> [WHAT TO DO] Repeat exactly the lines of the listing below, please, starting with the first and ending with the line containing "nt.nodes['Background'].inputs[1].default_value = 0.68"; leave out the rest.

⟨

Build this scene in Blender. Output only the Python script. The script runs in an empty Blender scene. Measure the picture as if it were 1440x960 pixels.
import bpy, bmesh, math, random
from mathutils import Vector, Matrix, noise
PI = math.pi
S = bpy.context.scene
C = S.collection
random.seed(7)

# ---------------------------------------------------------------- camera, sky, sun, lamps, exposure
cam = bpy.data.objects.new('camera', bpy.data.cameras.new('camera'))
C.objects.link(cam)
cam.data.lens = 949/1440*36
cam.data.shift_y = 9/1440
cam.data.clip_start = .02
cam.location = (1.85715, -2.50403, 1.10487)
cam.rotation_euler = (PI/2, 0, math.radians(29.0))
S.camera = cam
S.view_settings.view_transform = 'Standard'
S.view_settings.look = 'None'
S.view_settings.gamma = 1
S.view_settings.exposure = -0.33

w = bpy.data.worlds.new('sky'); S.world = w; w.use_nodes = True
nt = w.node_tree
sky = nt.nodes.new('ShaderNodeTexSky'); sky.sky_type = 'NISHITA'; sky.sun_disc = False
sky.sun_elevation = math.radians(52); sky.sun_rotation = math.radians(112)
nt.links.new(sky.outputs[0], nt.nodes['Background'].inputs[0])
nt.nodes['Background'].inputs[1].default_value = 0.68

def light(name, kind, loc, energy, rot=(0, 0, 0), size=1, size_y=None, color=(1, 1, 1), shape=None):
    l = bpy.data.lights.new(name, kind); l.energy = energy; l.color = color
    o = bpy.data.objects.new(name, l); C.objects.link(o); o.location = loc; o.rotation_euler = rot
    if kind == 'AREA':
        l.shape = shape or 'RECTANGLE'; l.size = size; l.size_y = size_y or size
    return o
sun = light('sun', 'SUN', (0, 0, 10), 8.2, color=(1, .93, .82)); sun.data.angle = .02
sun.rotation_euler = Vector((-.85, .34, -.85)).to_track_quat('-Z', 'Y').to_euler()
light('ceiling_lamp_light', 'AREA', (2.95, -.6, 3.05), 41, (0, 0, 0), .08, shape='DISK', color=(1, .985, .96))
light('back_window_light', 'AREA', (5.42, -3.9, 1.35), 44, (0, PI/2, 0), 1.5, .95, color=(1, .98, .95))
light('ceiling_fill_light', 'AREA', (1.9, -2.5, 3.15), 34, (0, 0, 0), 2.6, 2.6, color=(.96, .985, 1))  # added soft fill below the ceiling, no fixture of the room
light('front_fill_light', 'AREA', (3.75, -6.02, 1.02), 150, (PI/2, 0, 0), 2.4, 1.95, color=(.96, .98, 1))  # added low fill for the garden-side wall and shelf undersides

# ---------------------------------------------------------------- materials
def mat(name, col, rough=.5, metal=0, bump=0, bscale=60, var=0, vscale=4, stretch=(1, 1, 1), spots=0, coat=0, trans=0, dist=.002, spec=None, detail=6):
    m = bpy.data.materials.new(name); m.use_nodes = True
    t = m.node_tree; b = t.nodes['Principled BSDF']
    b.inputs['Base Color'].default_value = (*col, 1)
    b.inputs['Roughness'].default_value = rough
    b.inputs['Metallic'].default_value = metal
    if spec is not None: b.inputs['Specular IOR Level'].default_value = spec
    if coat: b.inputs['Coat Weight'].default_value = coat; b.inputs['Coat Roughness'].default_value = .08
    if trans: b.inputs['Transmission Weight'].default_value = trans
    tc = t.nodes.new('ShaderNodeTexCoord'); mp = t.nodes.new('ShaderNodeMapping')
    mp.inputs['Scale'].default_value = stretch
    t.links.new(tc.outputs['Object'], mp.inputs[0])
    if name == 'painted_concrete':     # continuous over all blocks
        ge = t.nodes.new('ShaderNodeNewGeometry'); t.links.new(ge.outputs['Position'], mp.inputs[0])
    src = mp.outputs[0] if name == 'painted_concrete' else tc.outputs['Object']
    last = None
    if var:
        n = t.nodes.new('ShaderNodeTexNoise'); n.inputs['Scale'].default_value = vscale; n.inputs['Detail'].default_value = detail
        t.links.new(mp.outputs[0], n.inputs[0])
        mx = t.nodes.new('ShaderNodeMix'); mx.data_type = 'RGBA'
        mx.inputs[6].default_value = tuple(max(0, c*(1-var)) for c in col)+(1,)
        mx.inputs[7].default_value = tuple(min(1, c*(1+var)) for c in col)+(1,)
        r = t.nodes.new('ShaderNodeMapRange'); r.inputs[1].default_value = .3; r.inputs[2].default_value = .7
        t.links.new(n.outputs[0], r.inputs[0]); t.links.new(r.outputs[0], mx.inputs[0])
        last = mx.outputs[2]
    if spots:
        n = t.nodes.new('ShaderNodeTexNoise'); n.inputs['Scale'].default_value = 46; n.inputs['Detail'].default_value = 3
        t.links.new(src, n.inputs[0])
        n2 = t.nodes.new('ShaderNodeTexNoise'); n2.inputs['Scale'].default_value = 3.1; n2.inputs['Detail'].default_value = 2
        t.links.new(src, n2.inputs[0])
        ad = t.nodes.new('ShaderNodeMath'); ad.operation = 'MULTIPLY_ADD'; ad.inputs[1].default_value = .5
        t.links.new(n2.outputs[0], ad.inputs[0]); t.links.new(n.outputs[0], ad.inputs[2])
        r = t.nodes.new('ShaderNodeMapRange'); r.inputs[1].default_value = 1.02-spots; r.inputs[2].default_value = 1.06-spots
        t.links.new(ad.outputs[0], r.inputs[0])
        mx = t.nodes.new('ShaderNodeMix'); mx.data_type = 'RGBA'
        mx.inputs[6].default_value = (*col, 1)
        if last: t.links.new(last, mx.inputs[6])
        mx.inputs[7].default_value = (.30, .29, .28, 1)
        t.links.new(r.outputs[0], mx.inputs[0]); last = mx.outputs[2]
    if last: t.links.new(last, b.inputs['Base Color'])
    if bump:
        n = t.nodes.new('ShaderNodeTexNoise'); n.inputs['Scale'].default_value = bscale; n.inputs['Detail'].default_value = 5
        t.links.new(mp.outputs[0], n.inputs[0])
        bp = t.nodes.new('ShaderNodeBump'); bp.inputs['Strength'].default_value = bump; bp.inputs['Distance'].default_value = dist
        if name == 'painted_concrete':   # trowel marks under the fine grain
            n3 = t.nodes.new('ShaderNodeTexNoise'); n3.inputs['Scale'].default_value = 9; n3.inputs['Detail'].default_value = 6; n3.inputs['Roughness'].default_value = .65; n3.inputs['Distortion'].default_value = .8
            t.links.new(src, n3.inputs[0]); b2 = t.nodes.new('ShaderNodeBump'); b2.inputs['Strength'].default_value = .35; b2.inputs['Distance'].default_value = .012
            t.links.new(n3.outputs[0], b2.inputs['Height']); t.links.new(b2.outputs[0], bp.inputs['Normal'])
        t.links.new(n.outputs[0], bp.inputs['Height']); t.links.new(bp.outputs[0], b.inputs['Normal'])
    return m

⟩

> [OUTPUT OF THE TASK]
Build this scene in Blender. Output only the Python script. The script runs in an empty Blender scene. Measure the picture as if it were 1440x960 pixels.
import bpy, bmesh, math, random
from mathutils import Vector, Matrix, noise
PI = math.pi
S = bpy.context.scene
C = S.collection
random.seed(7)

# ---------------------------------------------------------------- camera, sky, sun, lamps, exposure
cam = bpy.data.objects.new('camera', bpy.data.cameras.new('camera'))
C.objects.link(cam)
cam.data.lens = 949/1440*36
cam.data.shift_y = 9/1440
cam.data.clip_start = .02
cam.location = (1.85715, -2.50403, 1.10487)
cam.rotation_euler = (PI/2, 0, math.radians(29.0))
S.camera = cam
S.view_settings.view_transform = 'Standard'
S.view_settings.look = 'None'
S.view_settings.gamma = 1
S.view_settings.exposure = -0.33

w = bpy.data.worlds.new('sky'); S.world = w; w.use_nodes = True
nt = w.node_tree
sky = nt.nodes.new('ShaderNodeTexSky'); sky.sky_type = 'NISHITA'; sky.sun_disc = False
sky.sun_elevation = math.radians(52); sky.sun_rotation = math.radians(112)
nt.links.new(sky.outputs[0], nt.nodes['Background'].inputs[0])
nt.nodes['Background'].inputs[1].default_value = 0.68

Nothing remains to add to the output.